::: Record set :::
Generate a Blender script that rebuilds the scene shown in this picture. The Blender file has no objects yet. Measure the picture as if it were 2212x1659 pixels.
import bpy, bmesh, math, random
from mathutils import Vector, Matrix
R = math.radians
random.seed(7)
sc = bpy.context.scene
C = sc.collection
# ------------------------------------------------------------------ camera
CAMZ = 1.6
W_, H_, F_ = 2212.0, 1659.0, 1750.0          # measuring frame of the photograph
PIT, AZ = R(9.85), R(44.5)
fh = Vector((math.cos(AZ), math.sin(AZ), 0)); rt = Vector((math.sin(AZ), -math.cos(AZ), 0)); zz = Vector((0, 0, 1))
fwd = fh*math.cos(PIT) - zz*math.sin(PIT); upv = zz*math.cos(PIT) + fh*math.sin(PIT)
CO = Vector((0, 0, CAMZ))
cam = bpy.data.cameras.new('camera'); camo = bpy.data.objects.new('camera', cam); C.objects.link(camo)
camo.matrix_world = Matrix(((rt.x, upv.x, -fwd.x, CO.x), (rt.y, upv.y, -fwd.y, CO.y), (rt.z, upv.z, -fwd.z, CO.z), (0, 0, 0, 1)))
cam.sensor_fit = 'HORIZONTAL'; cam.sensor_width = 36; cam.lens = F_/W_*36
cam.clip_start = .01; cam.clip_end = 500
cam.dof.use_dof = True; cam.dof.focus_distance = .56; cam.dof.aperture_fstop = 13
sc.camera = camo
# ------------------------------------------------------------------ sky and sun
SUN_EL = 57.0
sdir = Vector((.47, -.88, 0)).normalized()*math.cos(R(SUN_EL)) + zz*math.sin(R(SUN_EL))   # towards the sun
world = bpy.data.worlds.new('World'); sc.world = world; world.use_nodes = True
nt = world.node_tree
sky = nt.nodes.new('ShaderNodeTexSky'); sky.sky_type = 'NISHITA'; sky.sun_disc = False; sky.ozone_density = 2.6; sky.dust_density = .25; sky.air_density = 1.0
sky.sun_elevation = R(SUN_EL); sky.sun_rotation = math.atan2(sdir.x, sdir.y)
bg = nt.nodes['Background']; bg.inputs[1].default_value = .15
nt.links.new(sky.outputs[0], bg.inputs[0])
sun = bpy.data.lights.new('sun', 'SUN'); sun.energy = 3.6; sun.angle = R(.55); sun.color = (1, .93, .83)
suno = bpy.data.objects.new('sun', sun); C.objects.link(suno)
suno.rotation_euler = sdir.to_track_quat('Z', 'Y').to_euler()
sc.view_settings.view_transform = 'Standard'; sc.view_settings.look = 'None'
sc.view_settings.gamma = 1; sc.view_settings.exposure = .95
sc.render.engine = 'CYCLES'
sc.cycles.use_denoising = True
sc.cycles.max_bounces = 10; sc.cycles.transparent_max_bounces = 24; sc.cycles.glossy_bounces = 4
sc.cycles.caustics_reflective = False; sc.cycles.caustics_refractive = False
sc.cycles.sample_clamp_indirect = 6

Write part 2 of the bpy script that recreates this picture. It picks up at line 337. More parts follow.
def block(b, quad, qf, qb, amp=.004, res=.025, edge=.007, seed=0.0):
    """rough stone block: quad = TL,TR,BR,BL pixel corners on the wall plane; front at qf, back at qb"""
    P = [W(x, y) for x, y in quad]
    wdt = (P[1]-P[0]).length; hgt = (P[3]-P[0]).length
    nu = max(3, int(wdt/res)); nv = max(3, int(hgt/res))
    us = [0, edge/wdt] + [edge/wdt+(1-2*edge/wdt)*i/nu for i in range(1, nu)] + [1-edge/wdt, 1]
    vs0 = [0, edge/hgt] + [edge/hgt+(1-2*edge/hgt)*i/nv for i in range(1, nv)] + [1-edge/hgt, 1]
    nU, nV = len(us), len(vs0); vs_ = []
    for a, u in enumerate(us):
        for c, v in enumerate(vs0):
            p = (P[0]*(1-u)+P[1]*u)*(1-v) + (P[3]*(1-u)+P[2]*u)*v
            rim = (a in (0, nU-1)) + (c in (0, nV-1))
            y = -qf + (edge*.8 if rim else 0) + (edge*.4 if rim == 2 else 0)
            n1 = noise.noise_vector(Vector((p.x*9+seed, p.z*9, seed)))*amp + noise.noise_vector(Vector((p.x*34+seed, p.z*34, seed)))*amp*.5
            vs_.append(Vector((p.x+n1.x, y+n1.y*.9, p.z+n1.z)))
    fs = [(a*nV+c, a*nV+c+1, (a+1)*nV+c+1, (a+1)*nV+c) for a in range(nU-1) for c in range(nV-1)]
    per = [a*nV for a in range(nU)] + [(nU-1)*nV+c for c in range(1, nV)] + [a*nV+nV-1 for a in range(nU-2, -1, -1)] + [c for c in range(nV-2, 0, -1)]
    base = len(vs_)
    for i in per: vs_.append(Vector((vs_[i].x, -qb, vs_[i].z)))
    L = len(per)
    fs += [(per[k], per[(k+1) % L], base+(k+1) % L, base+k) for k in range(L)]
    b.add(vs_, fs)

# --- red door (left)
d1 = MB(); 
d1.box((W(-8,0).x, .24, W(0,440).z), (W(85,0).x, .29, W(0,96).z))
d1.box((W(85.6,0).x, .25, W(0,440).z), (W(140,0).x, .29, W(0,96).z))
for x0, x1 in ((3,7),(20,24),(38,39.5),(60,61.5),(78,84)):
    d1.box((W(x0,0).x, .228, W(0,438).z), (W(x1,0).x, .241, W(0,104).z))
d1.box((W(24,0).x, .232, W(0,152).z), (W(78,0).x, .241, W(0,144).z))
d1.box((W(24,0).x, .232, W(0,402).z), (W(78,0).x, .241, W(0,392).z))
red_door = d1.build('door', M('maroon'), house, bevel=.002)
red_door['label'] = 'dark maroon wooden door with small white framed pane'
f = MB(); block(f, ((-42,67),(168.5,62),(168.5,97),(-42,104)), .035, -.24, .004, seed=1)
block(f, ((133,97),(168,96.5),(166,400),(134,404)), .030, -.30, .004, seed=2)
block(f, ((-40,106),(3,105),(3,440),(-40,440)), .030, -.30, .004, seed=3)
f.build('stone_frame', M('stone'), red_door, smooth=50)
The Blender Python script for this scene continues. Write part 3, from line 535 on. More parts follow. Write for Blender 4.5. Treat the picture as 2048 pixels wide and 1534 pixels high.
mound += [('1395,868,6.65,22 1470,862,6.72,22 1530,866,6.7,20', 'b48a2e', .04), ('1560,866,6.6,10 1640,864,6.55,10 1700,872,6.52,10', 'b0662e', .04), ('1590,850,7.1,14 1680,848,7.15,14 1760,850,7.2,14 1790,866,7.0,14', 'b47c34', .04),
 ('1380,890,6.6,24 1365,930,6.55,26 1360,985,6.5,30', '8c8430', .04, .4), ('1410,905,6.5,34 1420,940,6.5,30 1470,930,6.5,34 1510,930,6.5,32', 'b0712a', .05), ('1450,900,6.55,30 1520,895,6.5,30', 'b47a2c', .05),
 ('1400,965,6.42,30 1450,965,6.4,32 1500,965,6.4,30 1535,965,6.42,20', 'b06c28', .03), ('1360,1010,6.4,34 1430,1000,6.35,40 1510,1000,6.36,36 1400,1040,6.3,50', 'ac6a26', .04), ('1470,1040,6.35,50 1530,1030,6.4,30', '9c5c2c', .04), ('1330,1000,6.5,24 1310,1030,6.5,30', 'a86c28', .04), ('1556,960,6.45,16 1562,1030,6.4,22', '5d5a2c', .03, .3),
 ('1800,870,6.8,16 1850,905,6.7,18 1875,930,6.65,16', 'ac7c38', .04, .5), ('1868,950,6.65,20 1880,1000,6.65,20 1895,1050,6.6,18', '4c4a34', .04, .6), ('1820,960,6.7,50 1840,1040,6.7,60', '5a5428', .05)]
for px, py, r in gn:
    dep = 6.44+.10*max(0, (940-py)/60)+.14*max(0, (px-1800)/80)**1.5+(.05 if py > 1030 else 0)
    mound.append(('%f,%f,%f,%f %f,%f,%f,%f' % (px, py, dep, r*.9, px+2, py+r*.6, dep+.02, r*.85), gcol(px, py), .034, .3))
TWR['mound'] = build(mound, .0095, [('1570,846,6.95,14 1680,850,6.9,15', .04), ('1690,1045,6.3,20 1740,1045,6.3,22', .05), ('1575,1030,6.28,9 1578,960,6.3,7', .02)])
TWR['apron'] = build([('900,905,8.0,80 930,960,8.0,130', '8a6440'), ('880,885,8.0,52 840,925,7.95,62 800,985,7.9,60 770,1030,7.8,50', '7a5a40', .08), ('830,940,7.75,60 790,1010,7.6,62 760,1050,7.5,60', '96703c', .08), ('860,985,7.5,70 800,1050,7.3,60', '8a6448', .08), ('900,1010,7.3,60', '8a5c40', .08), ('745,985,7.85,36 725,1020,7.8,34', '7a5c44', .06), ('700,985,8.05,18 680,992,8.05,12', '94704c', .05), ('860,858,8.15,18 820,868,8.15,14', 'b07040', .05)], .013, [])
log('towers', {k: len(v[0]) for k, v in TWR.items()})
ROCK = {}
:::
# The exercise
Where a line holds the string "pixels", copy that line.

# Response to this exercise
Generate a Blender script that rebuilds the scene shown in this picture. The Blender file has no objects yet. Measure the picture as if it were 2212x1659 pixels.
The Blender Python script for this scene continues. Write part 3, from line 535 on. More parts follow. Write for Blender 4.5. Treat the picture as 2048 pixels wide and 1534 pixels high.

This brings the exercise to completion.